Nicolás y sus almendros (Retales de la Historia - 29)

Por Luis Cola Benítez (Publicado en La Opinión el 23 de octubre de 2011).

          Nicolás Estévanez Murphy, Las Palmas (Sede de la Inquisición), 1838 – París, 1914. Periodista, poeta, militar, guerrillero, revolucionario, hombre de acción y… espíritu soñador.

          A los quince años ingresó en el Colegio Militar de Toledo. Cruz Laureada de San Fernando en Marruecos (“Castillejos” con Prim y “Tetuán” con O’Donnell), participó en quince acciones y dos batallas. Ascendido a capitán por méritos de guerra, no sin cierta reticencia por parte del ayudante de O´Donnell que le consideraba muy joven para el ascenso, a lo que oponía Nicolás que por lo visto no lo era para recibir balazos. Medalla del Ejército de África, Benemérito de la Patria y Cruz de Isabel la Católica. Guerras de Santo Domingo, en la que mandó un batallón a pesar de ser sólo capitán,  y Puerto Rico (1864-65).  Paliza a un sargento: dos meses de prisión preventiva, quince días de suspensión.

          No firmó el manifiesto de los sargentos de San Gil porque se insultaba a Prim y, cuando se le acusó de insultos al Rey replicó con contundencia que, en su opinión, a un rey se le podía matar si era necesario, pero nunca insultarle. Por estas y otras acusaciones se enfrentó al general Pavía y se presentó en Madrid desde París para desafiarle a duelo. Visita a Prim en Londres, se reincorpora a la milicia como comandante en situación de reemplazo, pero no pide destino para no colaborar al restablecimiento de la monarquía.

          Más tarde se incorpora a las fuerzas de Cuba, pero en 1871, a los 34 años, abandona el Ejército en protesta por el fusilamiento de estudiantes cubanos. No obstante, cuando Alemania ocupa las islas Carolinas, se ofrece voluntario por si es necesaria su colaboración para defender los intereses de España.

          Tres veces diputado a Cortes, Ministro de la Guerra en la I República. Gobernador Civil de Madrid. A la caída de la República, renunció a la pensión de ex ministro.

          A pesar de sus largas ausencias nunca perdió el contacto con su patria chica, con su terruño, que llevaba muy dentro, en su corazón. De ahí su afirmación, no siempre bien entendida, de que su patria "era de un almendro, la dulce,  fresca, inolvidable sombra". La sombra del almendro de su infancia vivida en la casona de Gracia, junto al pedregoso barranco, cuyo profundo tajo lindaba con el ámbito de sus recuerdos y correrías, por "una senda torcida entre zarzales". Recuerdos que, en su agitada vida, nunca le abandonaron y le hacían exclamar, henchido el pecho de nostalgias, que "a veces con delicia mi corazón evoca, mi almendro de la infancia, de mi patria las peñas y las rocas".

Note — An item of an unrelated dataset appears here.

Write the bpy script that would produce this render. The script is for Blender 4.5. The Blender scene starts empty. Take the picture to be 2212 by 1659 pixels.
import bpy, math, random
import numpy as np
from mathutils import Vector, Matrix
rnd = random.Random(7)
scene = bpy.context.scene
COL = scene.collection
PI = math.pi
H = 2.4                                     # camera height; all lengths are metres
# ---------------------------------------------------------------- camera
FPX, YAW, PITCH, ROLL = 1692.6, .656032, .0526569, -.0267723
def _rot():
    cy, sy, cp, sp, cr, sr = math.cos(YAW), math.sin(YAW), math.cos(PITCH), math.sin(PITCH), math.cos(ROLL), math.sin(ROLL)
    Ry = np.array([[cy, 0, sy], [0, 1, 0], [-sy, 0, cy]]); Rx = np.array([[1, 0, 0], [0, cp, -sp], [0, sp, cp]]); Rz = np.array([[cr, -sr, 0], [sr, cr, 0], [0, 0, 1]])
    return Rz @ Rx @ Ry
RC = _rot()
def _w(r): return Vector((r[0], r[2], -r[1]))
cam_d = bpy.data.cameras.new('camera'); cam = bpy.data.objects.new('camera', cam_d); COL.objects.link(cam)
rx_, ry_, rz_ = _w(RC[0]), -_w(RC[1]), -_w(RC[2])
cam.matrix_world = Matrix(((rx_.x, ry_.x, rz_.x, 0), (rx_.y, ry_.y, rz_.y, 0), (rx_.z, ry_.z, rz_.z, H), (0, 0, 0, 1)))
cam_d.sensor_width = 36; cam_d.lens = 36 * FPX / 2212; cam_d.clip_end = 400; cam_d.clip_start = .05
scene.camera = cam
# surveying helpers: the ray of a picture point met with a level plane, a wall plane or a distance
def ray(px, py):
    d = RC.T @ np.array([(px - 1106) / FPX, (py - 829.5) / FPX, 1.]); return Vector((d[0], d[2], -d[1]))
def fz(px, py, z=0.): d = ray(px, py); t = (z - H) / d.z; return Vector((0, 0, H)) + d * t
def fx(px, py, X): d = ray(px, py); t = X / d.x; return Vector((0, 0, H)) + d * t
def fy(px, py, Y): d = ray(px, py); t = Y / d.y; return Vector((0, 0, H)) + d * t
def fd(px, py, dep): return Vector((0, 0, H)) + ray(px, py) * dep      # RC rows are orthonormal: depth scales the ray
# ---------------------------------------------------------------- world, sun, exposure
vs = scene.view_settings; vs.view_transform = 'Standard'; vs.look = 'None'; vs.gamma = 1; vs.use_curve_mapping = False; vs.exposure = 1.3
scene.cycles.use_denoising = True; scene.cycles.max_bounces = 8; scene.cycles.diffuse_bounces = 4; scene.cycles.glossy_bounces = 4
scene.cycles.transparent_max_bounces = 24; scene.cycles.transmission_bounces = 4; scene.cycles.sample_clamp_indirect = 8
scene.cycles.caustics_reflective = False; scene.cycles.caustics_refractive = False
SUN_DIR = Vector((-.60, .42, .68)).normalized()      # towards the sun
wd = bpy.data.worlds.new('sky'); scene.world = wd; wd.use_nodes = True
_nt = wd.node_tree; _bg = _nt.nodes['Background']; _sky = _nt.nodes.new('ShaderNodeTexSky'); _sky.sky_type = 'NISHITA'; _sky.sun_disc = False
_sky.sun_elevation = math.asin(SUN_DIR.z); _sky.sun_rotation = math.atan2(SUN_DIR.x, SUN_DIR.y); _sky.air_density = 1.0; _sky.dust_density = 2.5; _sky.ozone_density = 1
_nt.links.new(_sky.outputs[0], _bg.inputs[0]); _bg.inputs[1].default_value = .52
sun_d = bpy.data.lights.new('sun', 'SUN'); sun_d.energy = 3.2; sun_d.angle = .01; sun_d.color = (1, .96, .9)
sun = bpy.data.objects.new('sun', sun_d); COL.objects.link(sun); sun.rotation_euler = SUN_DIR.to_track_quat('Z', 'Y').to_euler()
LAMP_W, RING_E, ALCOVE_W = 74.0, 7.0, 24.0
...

          Algunos no entendieron los profundos sentimientos de patriotismo que Nicolás intentaba expresar con sus palabras, más universales cuanto más se concentraban en algo tan mínimo y concreto como puede ser la sombra de un almendro. Alguien llegó a decir que si para un hombre la patria era la sombra de un árbol, más le valía colgarse de él. ¡Qué injusticia para el que siempre, con sus aciertos o errores, lo dio todo en defensa de sus ideales patrios! Y, en todo momento, con total énfasis, apasionadamente y sin reservas.

          Nicolás era un hombre honesto y de firmes convicciones, lo que sin duda no favorecería su trato personal con aquellos que actuaban con dobleces, con los timoratos o los cobardes.

          Posiblemente le llegarían los ecos de las censuras, derivadas de la incomprensión de su figura poética, pero él seguiría evocando a sus almendros como último refugio para sus más íntimos sentimientos patrióticos y el más acendrado amor a su tierra:

                              Yo no sé los almendros lo que duran
                              en este mundo donde todo acaba,
                              donde todo fenece en breves días;
                              pero las musas de mi patria auguran
                              en blandas armonías,
                              que el que su sombra en mi niñez me daba
                              vivirá mientras haya trovadores
                              en la tierra sin par de mis amores.

          A su muerte, en 1914, Nicolás fue incinerado en París y se puso su nombre a una antigua calle de nuestra capital, hasta entonces conocida con el sugerente nombre de  “Botón de Rosa”. Seguro que sus cenizas se removieron inquietas en protesta por la pérdida de tan hermoso y evocador nombre.